Written problem =
Keep every line where the word "high" appears; drop the rest.

start

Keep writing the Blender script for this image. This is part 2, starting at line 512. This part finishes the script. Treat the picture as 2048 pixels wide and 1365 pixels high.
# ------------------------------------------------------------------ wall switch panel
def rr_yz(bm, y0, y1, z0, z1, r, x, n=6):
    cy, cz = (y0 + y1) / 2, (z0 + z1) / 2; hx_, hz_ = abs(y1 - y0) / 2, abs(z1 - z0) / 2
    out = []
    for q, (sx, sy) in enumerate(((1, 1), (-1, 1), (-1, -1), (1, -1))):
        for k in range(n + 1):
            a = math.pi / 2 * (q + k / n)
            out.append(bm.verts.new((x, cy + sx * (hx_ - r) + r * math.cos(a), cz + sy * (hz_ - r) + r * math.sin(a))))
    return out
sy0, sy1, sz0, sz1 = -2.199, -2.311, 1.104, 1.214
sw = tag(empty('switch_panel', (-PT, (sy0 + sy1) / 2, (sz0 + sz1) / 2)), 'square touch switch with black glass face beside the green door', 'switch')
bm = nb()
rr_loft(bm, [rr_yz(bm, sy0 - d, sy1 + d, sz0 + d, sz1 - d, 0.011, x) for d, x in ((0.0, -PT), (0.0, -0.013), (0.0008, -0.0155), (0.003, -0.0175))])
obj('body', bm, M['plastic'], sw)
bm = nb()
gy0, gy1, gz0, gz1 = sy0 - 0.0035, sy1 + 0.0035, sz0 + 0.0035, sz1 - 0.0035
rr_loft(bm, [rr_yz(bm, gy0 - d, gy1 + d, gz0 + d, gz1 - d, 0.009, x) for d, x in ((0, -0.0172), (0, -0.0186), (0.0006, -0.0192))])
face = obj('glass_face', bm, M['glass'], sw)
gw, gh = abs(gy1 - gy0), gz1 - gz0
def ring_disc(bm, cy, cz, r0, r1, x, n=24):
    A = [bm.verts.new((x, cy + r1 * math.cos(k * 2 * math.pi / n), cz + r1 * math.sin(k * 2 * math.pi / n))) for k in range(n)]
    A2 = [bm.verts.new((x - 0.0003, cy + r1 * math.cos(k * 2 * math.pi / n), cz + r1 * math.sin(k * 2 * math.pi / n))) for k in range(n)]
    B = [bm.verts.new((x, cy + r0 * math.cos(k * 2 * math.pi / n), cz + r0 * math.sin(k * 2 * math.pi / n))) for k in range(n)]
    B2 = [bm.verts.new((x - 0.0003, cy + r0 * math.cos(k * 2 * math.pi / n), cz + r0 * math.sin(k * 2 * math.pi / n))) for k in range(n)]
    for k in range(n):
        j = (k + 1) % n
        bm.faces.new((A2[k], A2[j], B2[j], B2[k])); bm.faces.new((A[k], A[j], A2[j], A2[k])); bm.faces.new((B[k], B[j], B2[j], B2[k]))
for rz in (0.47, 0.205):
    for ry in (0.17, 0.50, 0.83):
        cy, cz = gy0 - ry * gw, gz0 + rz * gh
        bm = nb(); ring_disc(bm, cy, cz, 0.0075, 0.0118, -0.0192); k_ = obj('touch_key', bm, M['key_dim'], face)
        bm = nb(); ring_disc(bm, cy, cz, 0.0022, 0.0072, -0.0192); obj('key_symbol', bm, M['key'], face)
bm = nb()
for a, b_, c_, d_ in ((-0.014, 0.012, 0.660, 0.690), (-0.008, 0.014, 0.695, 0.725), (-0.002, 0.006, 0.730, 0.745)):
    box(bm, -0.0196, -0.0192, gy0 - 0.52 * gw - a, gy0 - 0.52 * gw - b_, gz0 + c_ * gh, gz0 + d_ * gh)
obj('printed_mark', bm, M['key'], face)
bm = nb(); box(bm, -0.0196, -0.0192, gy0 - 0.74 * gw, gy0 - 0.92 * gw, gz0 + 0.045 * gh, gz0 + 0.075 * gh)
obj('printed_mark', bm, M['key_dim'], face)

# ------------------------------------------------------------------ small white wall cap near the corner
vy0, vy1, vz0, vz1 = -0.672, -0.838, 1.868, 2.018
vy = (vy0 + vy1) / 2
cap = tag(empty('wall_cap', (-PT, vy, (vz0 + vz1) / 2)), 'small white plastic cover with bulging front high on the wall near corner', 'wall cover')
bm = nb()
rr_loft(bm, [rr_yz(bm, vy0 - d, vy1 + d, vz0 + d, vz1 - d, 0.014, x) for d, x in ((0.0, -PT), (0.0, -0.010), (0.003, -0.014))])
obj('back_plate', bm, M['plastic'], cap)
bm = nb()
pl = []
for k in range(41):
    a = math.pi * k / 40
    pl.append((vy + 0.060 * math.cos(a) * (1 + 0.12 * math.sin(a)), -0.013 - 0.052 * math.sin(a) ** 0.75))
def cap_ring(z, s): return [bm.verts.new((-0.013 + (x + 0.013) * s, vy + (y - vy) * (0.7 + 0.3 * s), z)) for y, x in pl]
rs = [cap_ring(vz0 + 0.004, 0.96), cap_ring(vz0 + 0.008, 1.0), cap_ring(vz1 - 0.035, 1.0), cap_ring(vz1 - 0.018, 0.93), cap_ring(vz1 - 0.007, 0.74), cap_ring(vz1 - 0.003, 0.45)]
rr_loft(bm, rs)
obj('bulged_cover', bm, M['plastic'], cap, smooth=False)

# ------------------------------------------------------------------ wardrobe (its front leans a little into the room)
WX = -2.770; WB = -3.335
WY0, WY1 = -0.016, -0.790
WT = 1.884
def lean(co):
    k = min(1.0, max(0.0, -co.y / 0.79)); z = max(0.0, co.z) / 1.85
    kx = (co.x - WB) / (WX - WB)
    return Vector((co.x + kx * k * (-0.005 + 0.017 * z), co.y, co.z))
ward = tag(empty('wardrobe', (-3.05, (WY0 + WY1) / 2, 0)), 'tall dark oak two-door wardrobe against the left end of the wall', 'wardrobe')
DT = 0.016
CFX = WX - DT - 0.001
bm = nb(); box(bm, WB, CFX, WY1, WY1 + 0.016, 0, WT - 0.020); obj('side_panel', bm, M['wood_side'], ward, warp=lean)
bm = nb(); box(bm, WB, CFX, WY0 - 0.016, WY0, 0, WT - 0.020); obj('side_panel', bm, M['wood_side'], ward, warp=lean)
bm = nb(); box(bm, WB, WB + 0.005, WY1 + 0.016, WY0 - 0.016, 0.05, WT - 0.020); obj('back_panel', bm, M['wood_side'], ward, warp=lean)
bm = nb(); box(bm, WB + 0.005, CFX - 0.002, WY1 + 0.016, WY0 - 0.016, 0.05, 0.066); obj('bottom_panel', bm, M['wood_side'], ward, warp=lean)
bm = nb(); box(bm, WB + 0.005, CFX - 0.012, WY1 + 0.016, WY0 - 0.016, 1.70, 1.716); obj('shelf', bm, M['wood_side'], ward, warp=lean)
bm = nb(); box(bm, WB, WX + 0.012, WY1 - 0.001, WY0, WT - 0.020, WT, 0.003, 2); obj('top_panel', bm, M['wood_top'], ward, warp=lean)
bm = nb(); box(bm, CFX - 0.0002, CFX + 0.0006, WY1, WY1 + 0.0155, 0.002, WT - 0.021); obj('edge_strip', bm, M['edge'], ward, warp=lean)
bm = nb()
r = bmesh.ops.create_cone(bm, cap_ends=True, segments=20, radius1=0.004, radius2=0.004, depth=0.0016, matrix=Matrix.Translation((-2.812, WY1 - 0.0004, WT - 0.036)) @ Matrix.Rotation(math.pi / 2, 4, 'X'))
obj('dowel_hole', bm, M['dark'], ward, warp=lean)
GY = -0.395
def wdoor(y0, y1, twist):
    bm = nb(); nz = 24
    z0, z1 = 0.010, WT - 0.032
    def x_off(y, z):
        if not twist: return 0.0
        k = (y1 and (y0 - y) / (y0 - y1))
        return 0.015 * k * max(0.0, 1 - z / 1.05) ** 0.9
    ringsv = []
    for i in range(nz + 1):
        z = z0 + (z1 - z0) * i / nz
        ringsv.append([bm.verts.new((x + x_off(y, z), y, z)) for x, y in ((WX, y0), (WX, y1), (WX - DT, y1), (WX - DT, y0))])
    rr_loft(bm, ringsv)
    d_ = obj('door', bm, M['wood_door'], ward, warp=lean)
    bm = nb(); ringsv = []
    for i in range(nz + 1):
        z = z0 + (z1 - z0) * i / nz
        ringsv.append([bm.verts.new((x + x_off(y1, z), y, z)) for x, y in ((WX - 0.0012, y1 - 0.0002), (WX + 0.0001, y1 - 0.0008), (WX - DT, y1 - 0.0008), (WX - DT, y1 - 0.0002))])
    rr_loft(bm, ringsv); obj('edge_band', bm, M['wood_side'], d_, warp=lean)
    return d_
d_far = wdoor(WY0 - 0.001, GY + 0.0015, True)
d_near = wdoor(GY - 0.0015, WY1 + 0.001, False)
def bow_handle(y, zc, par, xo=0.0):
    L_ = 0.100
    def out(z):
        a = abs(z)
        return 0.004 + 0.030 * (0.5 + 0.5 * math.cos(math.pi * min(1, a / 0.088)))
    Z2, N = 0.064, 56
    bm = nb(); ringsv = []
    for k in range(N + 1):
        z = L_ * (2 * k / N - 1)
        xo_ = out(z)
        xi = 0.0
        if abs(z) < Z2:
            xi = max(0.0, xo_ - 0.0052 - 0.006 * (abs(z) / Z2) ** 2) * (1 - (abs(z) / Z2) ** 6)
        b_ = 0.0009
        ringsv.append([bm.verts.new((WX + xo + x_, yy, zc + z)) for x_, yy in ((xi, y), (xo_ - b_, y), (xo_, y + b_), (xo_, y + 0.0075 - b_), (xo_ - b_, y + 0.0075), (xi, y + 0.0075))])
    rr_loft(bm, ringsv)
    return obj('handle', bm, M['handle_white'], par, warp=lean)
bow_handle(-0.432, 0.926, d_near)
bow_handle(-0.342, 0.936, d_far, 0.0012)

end

Full solution =
Keep writing the Blender script for this image. This is part 2, starting at line 512. This part finishes the script. Treat the picture as 2048 pixels wide and 1365 pixels high.
cap = tag(empty('wall_cap', (-PT, vy, (vz0 + vz1) / 2)), 'small white plastic cover with bulging front high on the wall near corner', 'wall cover')